Vassiliev ma za sobą niesamowity sezon. W końcu wziął do serca rady trenra Wolfganga Steierta i schudł kilka kilo. Nagrodą jest piąte miejsce w klasyfikacji generalnej Pucharu Świata. Nigdy wcześniej Rosjanin nie zakończył sezonu w czołowej dziesiątce. Dla Vassilieva było to więc najlepszy sezon. Jedynie w MŚ zaprzepaścił szansę na medal. Siódme i dziesiąte miejsce w konkursie indywidualnym oraz dziewiąte z konkursie drużynowym było rozczarowaniem. Warto dodać, że kilka dni przed mistrzostwami świata w Libercu, rosyjski zespół zajął w Oberstdorfie drugie miejsce w konkursie lotów. Ale loty to inna sprawa, w tym Rosjanie są specjalistami.

 

Vassiliev gwarancją szóstej pozycji w klasyfikacji narodów

Vassiliev dzięki świetnemu sezonowi zapewnił niemal sam swojej drużynie miejsce szóste w klasyfikacji narodów - tak wysoko zespół rosyjski nie był jeszcze nigdy. Vassiliev klasyfikacji generalnej uzbierał 845 punktów, cała reszta drużyny tylko 300.

 

Drugim najlepszym z Rosjan był Denis Kornilov, który w klasyfikacji generalnej PŚ zajął 30. miejsce. Ilja Rosliakov miał w tym sezonie kilka dobrych występów, za które zdobył łącznie 98 punktów i wylądował w klasyfikacji na pozycji 38. Pavel Karelin był 42. A więc między najlepszym zawodnikiem, a pozostałą częścią drużyny znajduje się duża przepaść.

 

Potęga w lotach

Ten sezon był więc w większości konkursów teatrem jednego, rosyjskiego aktora.
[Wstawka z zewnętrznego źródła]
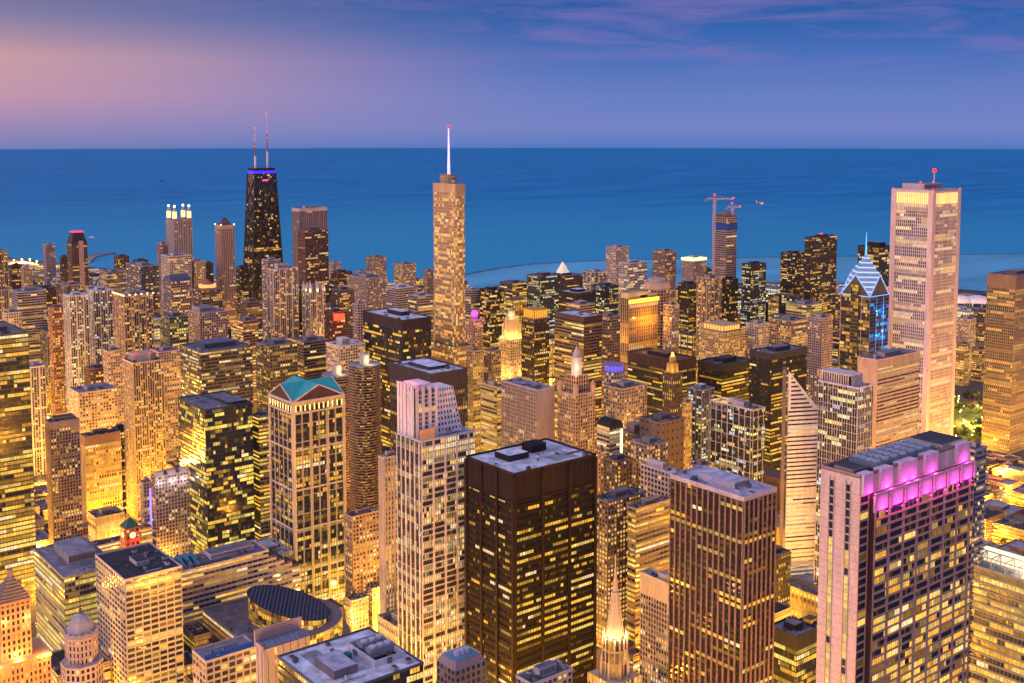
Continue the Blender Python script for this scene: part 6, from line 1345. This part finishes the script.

Tylko podczas konkursów lotów, Vassiliev wraz z kolegami udowodnili, że są w tym potęgą i podopieczni Steierta dwukrotnie stanęli w konkursie drużynowym na podium. Jeśli Steiertowi i Bernie Schödlerowi uda się doprowadzić Kornilova, Rosliakova, Karelina czy Dimitri Ipatova do światowej czołówki, Rosjanie mają szansę na poprawienie pozycji szóstej w klasyfikacji narodów i medal w konkursie drużynowym podczas igrzysk olimpijskich w Vancouver w 2010 roku. Skocznia w Whistler Mountain jest niemal małą skocznią do lotów, a to powinno Rosjanom odpowiadać.